I talked to Trent about a taller windscreen for the VStrom and he volunteered up the Givi he has on his VStrom for a test on the RTTH since he was taking his FJR.

We did some bench racing – that’s Trent, Richard, Dan and me, Phil’s back can be seen on the right of picture …

With Phil’s new stator installed and seemingly working fine, we all ate off the BBQ brisket he brought over for dinner – he’s an actual chef.

Dan and I took a run at mounting the really loud horn on Louise’s VStrom, but failed … again. In fact I broke the mount even more so that I can see no way now to properly mount the thing anywhere. I will buy Louise a new one and try not to screw up the mount again.

Good times these Tech Nights.

08 VStrom Tech – Electronics/Crash Bar Install

With the panniers mounted last weekend, this weekend’s work involved installing the ALTrider crash bars and bash plate, as well as installing the accessory fuse panel, wiring up the power for the GPS and the new PTT gear for the Sena headsets that we now use for communications.

Here’s the VStrom before I started the work. The panniers are one from last weekend, but the stock windscreen is still on and you can see the stock plastic plate underneath the engine – that would be replaced today with a heavy aluminum plate.

The first thing I installed was the Eastern Beaver PC8 fuse panel. It came with a prebuilt cable for power and the relay for powering the panel with the ignition key.

After running a power line up to the GPS mount under the windscreen bracket, I removed the windscreen and setup the mounting plate of for the Garmin ZUMO and the SPOT tracker.
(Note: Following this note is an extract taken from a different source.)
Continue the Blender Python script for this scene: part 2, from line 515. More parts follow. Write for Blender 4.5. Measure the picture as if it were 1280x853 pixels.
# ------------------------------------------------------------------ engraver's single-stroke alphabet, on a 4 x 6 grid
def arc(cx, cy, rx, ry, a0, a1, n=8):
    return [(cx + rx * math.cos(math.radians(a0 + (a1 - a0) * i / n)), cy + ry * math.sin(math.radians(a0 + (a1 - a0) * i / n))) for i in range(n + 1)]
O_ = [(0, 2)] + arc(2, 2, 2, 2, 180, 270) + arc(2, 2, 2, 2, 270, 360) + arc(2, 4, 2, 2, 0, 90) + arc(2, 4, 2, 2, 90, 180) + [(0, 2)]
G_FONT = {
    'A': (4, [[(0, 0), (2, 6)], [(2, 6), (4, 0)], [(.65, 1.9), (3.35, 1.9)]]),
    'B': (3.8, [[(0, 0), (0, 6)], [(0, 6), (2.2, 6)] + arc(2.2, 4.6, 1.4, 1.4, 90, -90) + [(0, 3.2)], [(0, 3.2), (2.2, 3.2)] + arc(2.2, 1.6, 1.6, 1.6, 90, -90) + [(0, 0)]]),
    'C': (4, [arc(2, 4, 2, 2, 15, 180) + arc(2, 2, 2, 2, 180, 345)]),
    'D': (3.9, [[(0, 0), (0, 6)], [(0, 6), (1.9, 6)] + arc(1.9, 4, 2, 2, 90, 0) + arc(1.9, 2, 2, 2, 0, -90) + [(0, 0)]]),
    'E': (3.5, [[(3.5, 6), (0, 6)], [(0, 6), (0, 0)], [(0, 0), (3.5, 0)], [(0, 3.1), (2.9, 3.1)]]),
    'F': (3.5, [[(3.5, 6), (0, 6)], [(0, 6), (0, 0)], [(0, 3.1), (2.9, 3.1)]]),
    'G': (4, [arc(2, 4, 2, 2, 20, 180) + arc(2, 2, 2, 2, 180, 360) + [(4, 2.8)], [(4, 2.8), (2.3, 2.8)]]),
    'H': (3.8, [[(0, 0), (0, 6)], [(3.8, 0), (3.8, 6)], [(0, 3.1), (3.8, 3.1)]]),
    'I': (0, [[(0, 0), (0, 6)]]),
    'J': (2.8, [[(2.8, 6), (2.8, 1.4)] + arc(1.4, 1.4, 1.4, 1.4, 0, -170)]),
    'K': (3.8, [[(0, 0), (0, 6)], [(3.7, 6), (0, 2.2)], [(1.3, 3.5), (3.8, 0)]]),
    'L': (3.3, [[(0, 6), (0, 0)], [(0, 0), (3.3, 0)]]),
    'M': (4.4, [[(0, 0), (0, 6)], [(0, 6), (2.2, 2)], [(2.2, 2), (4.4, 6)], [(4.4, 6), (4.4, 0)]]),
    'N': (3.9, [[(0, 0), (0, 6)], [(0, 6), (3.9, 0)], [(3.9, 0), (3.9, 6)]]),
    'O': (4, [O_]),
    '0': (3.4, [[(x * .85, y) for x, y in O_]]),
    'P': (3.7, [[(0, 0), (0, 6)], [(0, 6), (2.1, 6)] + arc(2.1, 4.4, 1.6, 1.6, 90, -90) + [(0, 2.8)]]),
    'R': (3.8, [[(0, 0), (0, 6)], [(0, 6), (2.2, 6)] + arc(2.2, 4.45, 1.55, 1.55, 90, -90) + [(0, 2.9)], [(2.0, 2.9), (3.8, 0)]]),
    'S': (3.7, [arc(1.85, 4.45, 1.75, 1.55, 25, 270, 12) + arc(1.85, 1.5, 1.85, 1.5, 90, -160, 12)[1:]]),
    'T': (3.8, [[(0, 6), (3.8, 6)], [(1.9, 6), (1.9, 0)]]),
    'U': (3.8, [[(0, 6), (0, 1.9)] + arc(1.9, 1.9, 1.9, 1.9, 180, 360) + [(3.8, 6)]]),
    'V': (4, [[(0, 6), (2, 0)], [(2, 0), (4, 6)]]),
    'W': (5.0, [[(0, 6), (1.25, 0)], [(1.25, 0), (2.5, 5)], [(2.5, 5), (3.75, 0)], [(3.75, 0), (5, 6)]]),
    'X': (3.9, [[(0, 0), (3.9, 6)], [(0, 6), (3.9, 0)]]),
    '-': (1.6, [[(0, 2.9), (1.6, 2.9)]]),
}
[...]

Next up – crash bars and frame sliders from ALTrider. Louise has the same setup on her VStrom and they work great.

Left side installed, I’m working on the right side …

Louise must have got bored with taking pictures after this one …

… because there are no more pictures.

We got the frame sliders and bash plate installed by the end of the day – all that was needed was the taller windscreen and she was ready for RTTH!

08 VStrom Tech – Pannier Install

The VStrom group’s annual Run to the Hills (RTTH) trip was coming up soon and since I had pretty much all the parts for the Micatech panniers (side cases) on hand, I wanted to get them installed so I could take the VStrom on the trip.

First step was pulling the seat and top case rack off so that the SW-Motech side racks could be installed.

The various rack bits needed to be assembled and loosely tightened so things could be properly aligned.

With everything tightened and the case attachment bits on, this is what it all looks like …

And with the Micatech pannier mounted …

Now I have the same amazing carrying capacity as Louise does!

Almost ready for RTTH in a couple of weeks.